⟨

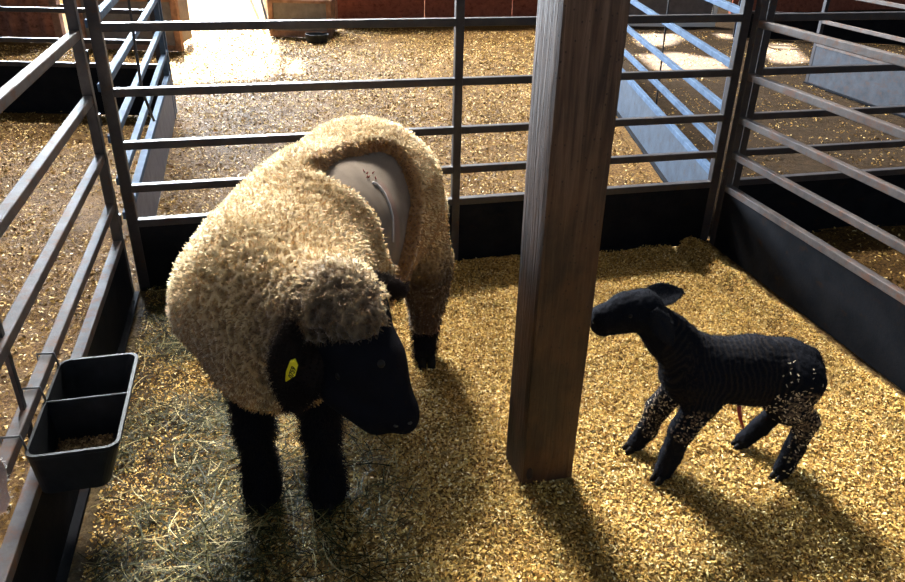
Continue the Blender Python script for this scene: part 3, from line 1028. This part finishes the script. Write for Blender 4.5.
def ewe_details():
    t, O = EWE, EO
    Ov = Vector(O)
    # ears: near one droops with the tag, far one stands out behind the poll
    e1 = leaf_ear('ear', t, (-.325, 1.52, .770), (-.368, 1.425, .575), .145, (.35, -.9, .25), (.020, .014, .012), M_skin, .009, .25, None, O, 9000, .020)
    e2 = leaf_ear('ear', t, (-.265, 1.64, .80), (-.120, 1.65, .775), .080, (.2, -.7, -.3), (.030, .021, .018), M_skin, .011, .35, None, O, 4000, .016)
    # tag
    c = Vector((-.365, 1.432, .672)) - Ov
    ax = Vector((.24, -.10, .95)).normalized()
    nrm = Vector((-.30, -.85, .35)); nrm = (nrm - ax * nrm.dot(ax)).normalized()
    sd = ax.cross(nrm)
    mat = Matrix(((sd.x, ax.x, nrm.x, c.x), (sd.y, ax.y, nrm.y, c.y), (sd.z, ax.z, nrm.z, c.z), (0, 0, 0, 1)))
    out = [(-.010, -.042), (.012, -.008), (.014, .026), (.003, .040), (-.008, .026), (-.013, -.010)]
    bm = bmesh.new()
    a_ = [bm.verts.new(mat @ Vector((x, y, 0))) for x, y in out]; b_ = [bm.verts.new(mat @ Vector((x, y, .002))) for x, y in out]
    bm.faces.new(a_); bm.faces.new(b_)
    for k in range(len(a_)): bm.faces.new((a_[k], b_[k], b_[(k + 1) % len(a_)], a_[(k + 1) % len(a_)]))
    tg = obj('ear_tag', bm, M_yellow, e1)
    tg['label'] = 'yellow plastic ear tag with black numerals'
    fc = bpy.data.curves.new('numerals', 'FONT'); fc.body = '0759'; fc.size = .018; fc.extrude = .0003; fc.align_x = 'CENTER'; fc.align_y = 'CENTER'; fc.offset = .0004
    fc.materials.append(M_ink)
    fo = bpy.data.objects.new('numerals', fc); C.objects.link(fo)
    bpy.context.view_layer.update()
    me = bpy.data.meshes.new_from_object(fo.evaluated_get(bpy.context.evaluated_depsgraph_get()))
    bpy.data.objects.remove(fo)
    fo = bpy.data.objects.new('numerals', me); C.objects.link(fo); fo.parent = tg
    fo.matrix_local = mat @ Matrix.Translation((.004, -.002, .0025)) @ Matrix.Rotation(PI / 2 - .1, 4, 'Z')
    bm = bmesh.new(); bmesh.ops.create_uvsphere(bm, u_segments=12, v_segments=8, radius=.005, matrix=mat @ Matrix.Translation((-.002, .028, .002)))
    obj('rivet', bm, M_yellow, tg, smooth=True)
    # eyes, nostrils
    p, n = snap(EM, (-.150, 1.40, .72)); ball('eye', t, Vector(p - n * .009) - Ov, .013, M_eye)
    p, n = snap(EM, (-.255, 1.44, .66)); ball('eye', t, Vector(p - n * .009) - Ov, .013, M_eye)
    p, n = snap(EM, (-.085, 1.36, .575)); ball('nostril', t, Vector(p - n * .002) - Ov, .006, M_ink, (1, 1, .6))
    p, n = snap(EM, (-.125, 1.345, .57)); ball('nostril', t, Vector(p - n * .002) - Ov, .006, M_ink, (1, 1, .6))
    for (x, y, dx, dy) in ((-.570, 1.70, -.05, -1), (-.372, 1.70, .1, -1), (-.094, 2.475, .05, -1), (-.472, 2.60, 0, -1)):
        hoof(t, Vector((x, y, .0)) - Ov, (dx, dy), .040)
    # stitches and red nicks on the shorn flank
    V, Q, N = EM
    pts = []
    for s in np.linspace(0, 1, 14):
        q = (1 - s) ** 2 * np.array([-.245, 2.20, .87]) + 2 * s * (1 - s) * np.array([-.175, 2.23, .85]) + s * s * np.array([-.175, 2.10, .70])
        p, n = snap(EM, q); pts.append(Vector(p + n * .002) - Ov)
    w_ = tube(bmesh.new(), pts, [.0055 - .0002 * i for i in range(14)], 8)
    o = obj('wound_line', w_, plain('silvery_salve', (.46, .43, .42), .5), t, smooth=True)
    o['label'] = 'pale silvery line of healed incision on the shorn flank'
    bm = bmesh.new()
    for q in ((-.27, 2.23, .88), (-.262, 2.22, .875), (-.28, 2.24, .885), (-.25, 2.26, .88), (-.235, 2.24, .87), (-.272, 2.21, .87), (-.266, 2.235, .88)):
        p, n = snap(EM, q); p = Vector(p + n * .0015) - Ov
        d = Vector((random.uniform(-.6, .6), .3, -.6)).normalized()
        tube(bm, [p - d * .010, p, p + d * .010], [.0008, .0022, .0008], 6)
    o = obj('red_nicks', bm, M_umb, t, smooth=True)
    o['label'] = 'small red scratches'
ewe_details()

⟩

GIVEN INSTRUCTION: Leave the pictures out and copy the rest of the data exactly.

COMPLETE OUTPUT:
Continue the Blender Python script for this scene: part 3, from line 1028. This part finishes the script. Write for Blender 4.5.
def ewe_details():
    t, O = EWE, EO
    Ov = Vector(O)
    # ears: near one droops with the tag, far one stands out behind the poll
    e1 = leaf_ear('ear', t, (-.325, 1.52, .770), (-.368, 1.425, .575), .145, (.35, -.9, .25), (.020, .014, .012), M_skin, .009, .25, None, O, 9000, .020)
    e2 = leaf_ear('ear', t, (-.265, 1.64, .80), (-.120, 1.65, .775), .080, (.2, -.7, -.3), (.030, .021, .018), M_skin, .011, .35, None, O, 4000, .016)
    # tag
    c = Vector((-.365, 1.432, .672)) - Ov
    ax = Vector((.24, -.10, .95)).normalized()
    nrm = Vector((-.30, -.85, .35)); nrm = (nrm - ax * nrm.dot(ax)).normalized()
    sd = ax.cross(nrm)
    mat = Matrix(((sd.x, ax.x, nrm.x, c.x), (sd.y, ax.y, nrm.y, c.y), (sd.z, ax.z, nrm.z, c.z), (0, 0, 0, 1)))
    out = [(-.010, -.042), (.012, -.008), (.014, .026), (.003, .040), (-.008, .026), (-.013, -.010)]
    bm = bmesh.new()
    a_ = [bm.verts.new(mat @ Vector((x, y, 0))) for x, y in out]; b_ = [bm.verts.new(mat @ Vector((x, y, .002))) for x, y in out]
    bm.faces.new(a_); bm.faces.new(b_)
    for k in range(len(a_)): bm.faces.new((a_[k], b_[k], b_[(k + 1) % len(a_)], a_[(k + 1) % len(a_)]))
    tg = obj('ear_tag', bm, M_yellow, e1)
    tg['label'] = 'yellow plastic ear tag with black numerals'
    fc = bpy.data.curves.new('numerals', 'FONT'); fc.body = '0759'; fc.size = .018; fc.extrude = .0003; fc.align_x = 'CENTER'; fc.align_y = 'CENTER'; fc.offset = .0004
    fc.materials.append(M_ink)
    fo = bpy.data.objects.new('numerals', fc); C.objects.link(fo)
    bpy.context.view_layer.update()
    me = bpy.data.meshes.new_from_object(fo.evaluated_get(bpy.context.evaluated_depsgraph_get()))
    bpy.data.objects.remove(fo)
    fo = bpy.data.objects.new('numerals', me); C.objects.link(fo); fo.parent = tg
    fo.matrix_local = mat @ Matrix.Translation((.004, -.002, .0025)) @ Matrix.Rotation(PI / 2 - .1, 4, 'Z')
    bm = bmesh.new(); bmesh.ops.create_uvsphere(bm, u_segments=12, v_segments=8, radius=.005, matrix=mat @ Matrix.Translation((-.002, .028, .002)))
    obj('rivet', bm, M_yellow, tg, smooth=True)
    # eyes, nostrils
    p, n = snap(EM, (-.150, 1.40, .72)); ball('eye', t, Vector(p - n * .009) - Ov, .013, M_eye)
    p, n = snap(EM, (-.255, 1.44, .66)); ball('eye', t, Vector(p - n * .009) - Ov, .013, M_eye)
    p, n = snap(EM, (-.085, 1.36, .575)); ball('nostril', t, Vector(p - n * .002) - Ov, .006, M_ink, (1, 1, .6))
    p, n = snap(EM, (-.125, 1.345, .57)); ball('nostril', t, Vector(p - n * .002) - Ov, .006, M_ink, (1, 1, .6))
    for (x, y, dx, dy) in ((-.570, 1.70, -.05, -1), (-.372, 1.70, .1, -1), (-.094, 2.475, .05, -1), (-.472, 2.60, 0, -1)):
        hoof(t, Vector((x, y, .0)) - Ov, (dx, dy), .040)
    # stitches and red nicks on the shorn flank
    V, Q, N = EM
    pts = []
    for s in np.linspace(0, 1, 14):
        q = (1 - s) ** 2 * np.array([-.245, 2.20, .87]) + 2 * s * (1 - s) * np.array([-.175, 2.23, .85]) + s * s * np.array([-.175, 2.10, .70])
        p, n = snap(EM, q); pts.append(Vector(p + n * .002) - Ov)
    w_ = tube(bmesh.new(), pts, [.0055 - .0002 * i for i in range(14)], 8)
    o = obj('wound_line', w_, plain('silvery_salve', (.46, .43, .42), .5), t, smooth=True)
    o['label'] = 'pale silvery line of healed incision on the shorn flank'
    bm = bmesh.new()
    for q in ((-.27, 2.23, .88), (-.262, 2.22, .875), (-.28, 2.24, .885), (-.25, 2.26, .88), (-.235, 2.24, .87), (-.272, 2.21, .87), (-.266, 2.235, .88)):
        p, n = snap(EM, q); p = Vector(p + n * .0015) - Ov
        d = Vector((random.uniform(-.6, .6), .3, -.6)).normalized()
        tube(bm, [p - d * .010, p, p + d * .010], [.0008, .0022, .0008], 6)
    o = obj('red_nicks', bm, M_umb, t, smooth=True)
    o['label'] = 'small red scratches'
ewe_details()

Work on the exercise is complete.